My question is “Is it possible to know the right time to leave a ministry within a church? And how do I state my reason for leaving by being true to myself but not wanting to hurt the leaders of that ministry?” Several of your books and blogs deal with ministry but not sure where this would be addressed. My husband and I pastored a church for 15 years and know the heartache that comes when a parishioner decides to leave a ministry. The pastorate can be a lonely place when folks decide to leave for one reason or another. The hardest to hear sometimes was the phrase “God led me to leave” because we felt that honesty was rarely shared as to the reason for leaving and left us guessing as to what we may have done wrong that led them to leave. I am part of the music ministry and the pastor would like us to move away from songs that “exalt the emotions and not Christ”. He’d rather we sing from our head not heart, more hymns less choruses, songs must be supported by scripture, no impromptu songs, music must be timed and we can’t go over the allotted time, wants music that is masculine not feminine, and on and on.

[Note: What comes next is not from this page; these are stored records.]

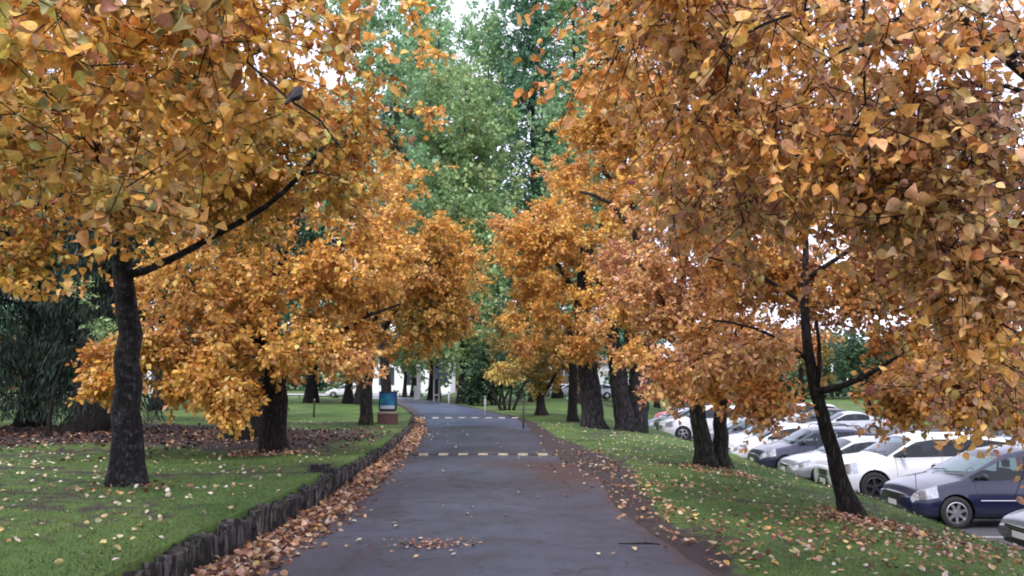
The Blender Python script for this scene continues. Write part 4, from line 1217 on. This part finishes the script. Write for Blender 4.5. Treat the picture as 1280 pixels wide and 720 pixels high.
    for k, c_ in used.items():
        jx = k % nr_; jj = jx if jx < nh else nr_ - jx
        if c_ < 4 and 1 <= jj <= i_belt:
            for wx in (p['fw'], p['rw']):
                d = math.hypot(V[k][0] - wx, V[k][2] - wz)
                if RA * .8 < d < RA * 1.22:
                    s = RA / d
                    nz = wz + (V[k][2] - wz) * s
                    if nz > zlow[0] - .2: V[k][0] = wx + (V[k][0] - wx) * s; V[k][2] = nz
    # end caps with rounded fascia
    def cap(ring_i, dirx):
        base = len(Vx)
        ring = V[ring_i * nr_:(ring_i + 1) * nr_]
        cen = ring.mean(0)
        for sc_, off in ((1, 0), (.93, .035), (.72, .06), (.0, .07)):
            for r_ in ring:
                q = cen + (r_ - cen) * sc_; q[0] = ring[0][0] + dirx * off
                Vx.append(q)
        for a in range(3):
            for j in range(nr_):
                k2 = (j + 1) % nr_
                q = (base + a * nr_ + j, base + a * nr_ + k2, base + (a + 1) * nr_ + k2, base + (a + 1) * nr_ + j)
                F2.append(q[::-1] if dirx > 0 else q)
    Vx = [v for v in V]; F2 = []
    cap(0, -1); cap(len(xs) - 1, 1)
    Va = np.array(Vx)
    def sub(groups, side=None, extra=()):
        fs_ = [q for q, g_ in zip(F, G) if g_[0] in groups and (side is None or g_[1] == side)] + list(extra)
        if not fs_: return None
        ids = sorted({k for q in fs_ for k in q}); mp = {k: a for a, k in enumerate(ids)}
        return Va[ids], [tuple(mp[k] for k in q) for q in fs_]
    def part(name_, groups, mat, side=None, extra=(), push=0):
        r = sub(groups, side, extra)
        if r is None: return None
        v, f = r
        return mesh_obj(name_, v, f, mat, th, smooth=True)
    body = part('body', (0,), pm, extra=F2)
    if dark or clad:
        part('black_trim', (6,), M['blackplastic'])
    part('windscreen', (1,), M['glass'])
    dg = 'tintglass' if darkrear else 'glass'
    for s in (1, -1):
        part('side_window', (2,), M['glass'], s); part('side_window', (3,), M[dg], s)
        if typ != 'sedan': part('side_window', (7,), M['tintglass'], s)
        part('headlight', (4,), M['lampglass'], s); part('tail_light', (5,), M['taillens'], s)
    part('rear_window', (8,), M['tintglass'])
    # underbody + wheel wells
    ub = MB()
    for wx in (p['fw'], p['rw']):
        for s in (1, -1):
            n = 20
            yo, yi = s * W * .93, s * (W - .34)
            v = [(wx + RA * math.cos(2 * math.pi * k / n), yo, wz + RA * math.sin(2 * math.pi * k / n)) for k in range(n)] + \
                [(wx + RA * math.cos(2 * math.pi * k / n), yi, wz + RA * math.sin(2 * math.pi * k / n)) for k in range(n)]
            keep = [k for k in range(n) if math.sin(2 * math.pi * (k + .5) / n) > -.5]
            f = [(k, (k + 1) % n, n + (k + 1) % n, n + k) for k in keep] + [tuple(range(n, 2 * n))]
            ub.add(v, f)
    ub.box(.3, Lc - .3, -W * .75, W * .75, .17, .24)
    ub.build('underbody', M['blackplastic'], th)
    # wheels
    for wx in (p['fw'], p['rw']):
        for s in (1, -1):
            we_ = bpy.data.objects.new('wheel', None); COL.objects.link(we_); we_.parent = th
            we_.location = (wx, s * (W - .12), wz); we_.empty_display_size = .1
            if s < 0: we_.rotation_euler = (0, 0, math.pi)
            r = p['wr']
            t = MB(); t.lathe([(r * .66, -.10), (r * .93, -.105), (r, -.08), (r, .08), (r * .94, .104), (r * .78, .11), (r * .66, .09)], 28, axis='y')
            t.build('tyre', M['rubber'], we_, smooth=True)
            rm = MB(); rr_ = r * .67
            rm.lathe([(rr_, .095), (rr_ * .93, .10), (rr_ * .90, .03), (rr_ * .9, -.05)], 28, axis='y')
            ns = 7 if typ != 'suv' else 5
            for k in range(ns):
                a = 2 * math.pi * k / ns + .2
                for da in ((-.10, .10) if typ == 'suv' else (0,)):
                    ca, sa = math.cos(a + da), math.sin(a + da)
                    wv_ = .022 if typ == 'suv' else .032
                    pts = []
                    for q in (.08, .92):
                        for e in (-1, 1):
                            ww = wv_ * (1.2 if q < .5 else .8)
                            for yv in (.055, .088 if q < .5 else .08):
                                pts.append((rr_ * q * ca - sa * ww * e, yv, rr_ * q * sa + ca * ww * e))
                    rm.add(pts, [(0, 1, 3, 2), (4, 6, 7, 5), (0, 4, 5, 1), (2, 3, 7, 6), (1, 5, 7, 3), (0, 2, 6, 4)])
            rm.lathe([(rr_ * .2, .05), (rr_ * .2, .095), (0, .10)], 12, axis='y')
            rm.build('rim', M[rim], we_)
            dk = MB(); dk.lathe([(rr_ * .9, .0), (0, .0)], 20, axis='y'); dk.build('brake_disc', M['rubber'], we_)
    # grille and bumper opening
    zn = p['nose'] * hs
    gr = MB(); hw = W * .48
    def fx(yv): return -.062 + .10 * (abs(yv) / W) ** 2
    def strip(mb, y0, y1, z0, z1, off, m=0, n=8, th_=.03):
        v = []
        for k in range(n + 1):
            yv = y0 + (y1 - y0) * k / n
            x_ = fx(yv) - off
            v += [(x_, yv, z0), (x_, yv, z1), (x_ + th_, yv, z0), (x_ + th_, yv, z1)]
        f = []
        for k in range(n):
            a = 4 * k; b_ = a + 4
            f += [(a, a + 1, b_ + 1, b_), (a + 1, a + 3, b_ + 3, b_ + 1), (a, b_, b_ + 2, a + 2)]
        f += [(0, 2, 3, 1), (4 * n, 4 * n + 1, 4 * n + 3, 4 * n + 2)]
        mb.add(v, f, m)
    strip(gr, -hw, hw, zn - .10, zn + .06, .012)
    if grille == 'big': strip(gr, -hw * 1.05, hw * 1.05, zn - .34, zn - .12, .012)
    for k in range(3):
        z = zn - .07 + .045 * k; strip(gr, -hw * .97, hw * .97, z, z + .012, .02, 1)
    if grille == 'big':
        for k in range(3):
            z = zn - .31 + .065 * k; strip(gr, -hw * 1.0, hw * 1.0, z, z + .016, .02, 1)
    gr.build('grille', [M['blackplastic'], M['chrome']], th)
    lo = MB(); strip(lo, -W * .55, W * .55, .27, .36, .004); lo.build('bumper_intake', M['blackplastic'], th)
    pl = MB(); strip(pl, -.18, .18, .39, .50, .022, n=2, th_=.01); pl.build('number_plate', M['plate'], th)
    pl = MB(); pl.box(Lc + .068, Lc + .078, -.18, .18, .62, .73); pl.build('number_plate', M['plate'], th)
    # mirrors, handles, seams
    xmr = p['cowl'] + .42
    zbm = p['belt'] * hs
    for s in (1, -1):
        m_ = MB()
        pts = []; n1, n2 = 6, 10
        for a in range(n1 + 1):
            ph = math.pi * a / n1
            for b_ in range(n2):
                t_ = 2 * math.pi * b_ / n2
                pts.append((xmr + .065 * math.cos(ph) * .9, s * (W + .10) + .115 * math.sin(ph) * math.cos(t_), zbm + .09 + .075 * math.sin(ph) * math.sin(t_)))
        f = [(a * n2 + b_, a * n2 + (b_ + 1) % n2, (a + 1) * n2 + (b_ + 1) % n2, (a + 1) * n2 + b_) for a in range(n1) for b_ in range(n2)]
        m_.add(pts, f)
        m_.tube([(xmr, s * (W * .90), zbm + .03), (xmr, s * (W + .04), zbm + .07)], .022, n=6)
        m_.build('wing_mirror', M['blackplastic'] if dark else pm, th, smooth=True)
        for hx in (p['pil'][0] - .18, p['pil'][1] - .16):
            h = MB(); h.tube([(hx - .10, s * (W * .972), zbm - .12), (hx - .07, s * (W + .008), zbm - .115), (hx + .07, s * (W + .008), zbm - .112), (hx + .1, s * W * .972, zbm - .112)], .012, n=6)
            h.build('door_handle', pm, th, smooth=True)
        sm = MB()
        for sx in (p['cowl'] + .28, p['pil'][0], p['pil'][1] + .02):
            i = int(np.argmin(abs(xs - sx)))
            pts = [(xs[i] + (.0 if sx != p['pil'][1] + .02 else .02), s * a, b_) for a, b_ in half[i][3:i_belt + 1]]
            sm.tube(pts, .0045, n=4)
        i0 = int(np.argmin(abs(xs - (p['cowl'] + .28)))); i1 = int(np.argmin(abs(xs - p['pil'][1])))
        sm.tube([(xs[i], s * (half[i][3][0] + .001), half[i][3][1]) for i in range(i0, i1, 3)], .0045, n=4)
        sm.build('door_seams', M['blackplastic'], th)
        if clad or typ == 'suv':
            for wx in (p['fw'], p['rw']):
                ar = MB()
                a = np.linspace(-.35, math.pi + .35, 22)
                pts = np.stack([wx + (RA + .018) * np.cos(a), np.full(22, s * (W * .985)), wz + (RA + .018) * np.sin(a)], 1)
                ar.tube(pts, .022, n=5)
                ar.build('arch_trim', M['blackplastic'] if clad else pm, th, smooth=True)
    # hood shut line
    i = int(np.argmin(abs(xs - (p['cowl'] - .02))))
    # interior
    it = MB()
    for sx in (p['roof0'] + .15, p['roof0'] + 1.05):
        for yv in (-.38, .38):
            it.box(sx, sx + .5, yv - .24, yv + .24, .42, .58, bev=.04); it.box(sx + .42, sx + .56, yv - .23, yv + .23, .55, 1.05 * hs if typ == 'sedan' else 1.12 * hs, bev=.05)
            it.box(sx + .46, sx + .56, yv - .11, yv + .11, (1.07 if typ == 'sedan' else 1.14) * hs, (1.24 if typ == 'sedan' else 1.32) * hs, bev=.03)
    it.build('seats', M['seatcloth'], th)
    ds = MB(); ds.box(p['cowl'] + .25, p['cowl'] + .75, -W * .78, W * .78, .6, zbm - .05, bev=.05)
    ds.box(.5, Lc - .35, -W * .8, W * .8, .30, .36)
    a = np.linspace(0, 2 * math.pi, 17)
    ds.tube(np.stack([p['cowl'] + .86 + .05 * np.sin(a), .36 + .18 * np.cos(a), zbm - .02 + .17 * np.sin(a)], 1), .014, n=5)
    ds.build('dashboard', M['blackplastic'], th)
    if rails:
        for s in (1, -1):
            rl = MB(); x0, x1 = p['roof0'] + .25, p['roof1'] - .1; yy = s * W * .63
            rl.tube([(x0, yy, H - .05), (x0 + .1, yy, H + .035), ((x0 + x1) / 2, yy, H + .05), (x1 - .1, yy, H + .03), (x1, yy, H - .06)], .02, n=6)
            rl.build('roof_rail', M['blackplastic'], th, smooth=True)
    if pole:
        cp = MB(); cp.tube([(.13, -W * .78, .68), (.12, -W * .78, 1.12)], .008, n=6); cp.lathe([(0, 1.14), (.014, 1.13), (.014, 1.10), (0, 1.10)], 8, c=(.12, -W * .78, 0)); cp.build('corner_pole', M['chrome'], th)
        st = MB()
        st.tube([(x_, -W * 1.006, .58) for x_ in np.linspace(p['fw'] + .5, p['rw'] - .5, 8)], .012, n=5); st.build('side_moulding', M['chrome'], th)
    # wipers
    wp = MB()
    for y0, y1 in ((-.1, -.62), (.5, -.02)):
        z0 = np.interp(p['cowl'] + .10, xs, ztop) + .012; z1 = np.interp(p['cowl'] + .20, xs, ztop) + .012
        wp.tube([(p['cowl'] + .06, y0, z0), (p['cowl'] + .16, y1, z1 - .01)], .008, n=4)
    wp.build('wiper', M['blackplastic'], th)
    return th


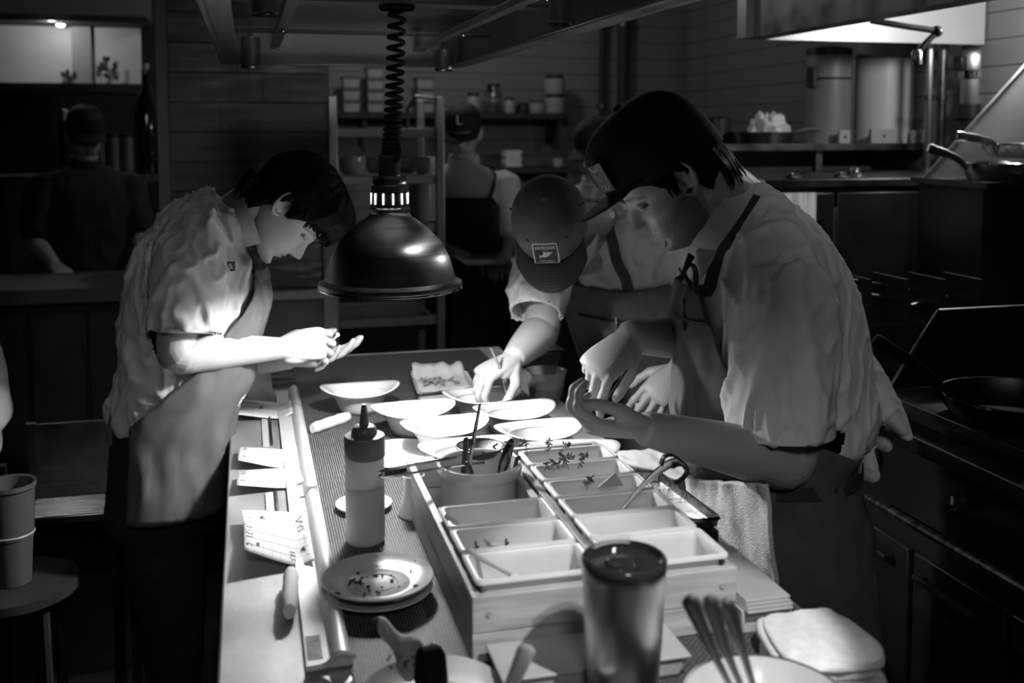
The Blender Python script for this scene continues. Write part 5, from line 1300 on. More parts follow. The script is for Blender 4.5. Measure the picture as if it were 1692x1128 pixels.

He doesn’t articulate what this really means though and when asked he generally lists songs of preference/non-preference. This is an issue that has gone on for years and I have always complied with the pastor’s rules but am feeling like I am not being true to my God with these constraints. For me, music from the heart is not something to be avoided and emotions are not necessarily bad. Are there any guiding principles for when to leave a ministry (not due to abuse, fatigue, busyness, etc) and how to go about presenting that without hurting people. Thank you for any guidance. I have all of your books and look forward to the next release. It takes a lot of courage to speak up like you do. Thank you.

Here’s the R:

First, God bless you for your important work. It’s obvious you put your heart into it (and your head too!) …
It sounds like you’re thinking about leaving the music ministry, but not the church, but it also sounds like there’s a disconnect between you and the pastor that might lead to your leaving the church too unless it can be resolved.
Here are some suggestions …
1. Meet with the pastor in private, without talking to others, and tell him how you’re feeling. Be honest … and use feeling words: I’m discouraged, I’m afraid I’ll do the wrong thing, I feel my gifts aren’t appreciated, I feel out of sync,” etc. But don’t use blame words – “You don’t appreciate me, you’re controlling,” etc.
2. Tell him you’re thinking about pulling out of the ministry and ask if he agrees that would be the best thing. If he asks you to stay, explain that you don’t think you can unless you can arrive at a better understanding and way of communicating. See if he’s willing to work with you.
3. If he agrees you should pull out, then thank him for the chance to serve and explain to others that you needed a break and that you and the pastor agreed it was the right time for a change.
4. Whatever happens, make it your highest goal to speak the truth in love – which is different from speaking falsities (like “God told me to leave”) in love, or speaking the truth (“I think the pastor is a control freak”) in anger or hostility.
I know that in my years as a pastor I felt a lot of pressure about “how worship went,” and I often passed that pressure on to the worship leader, so I was the control freak … Looking back, I wish I could go back and do a lot of things differently. Your email reminds me that we all need a lot of grace in church ministry … that we’re dealing with multiple expectations, all the while trying to serve and honor God … and that we often need to take a time out, so to speak, and remember that God’s yoke (unlike the expectations of our fellow worshippers) is easy and his burden is light, and that we’re all really trying our best to do what’s right, even though we often muck it up terribly.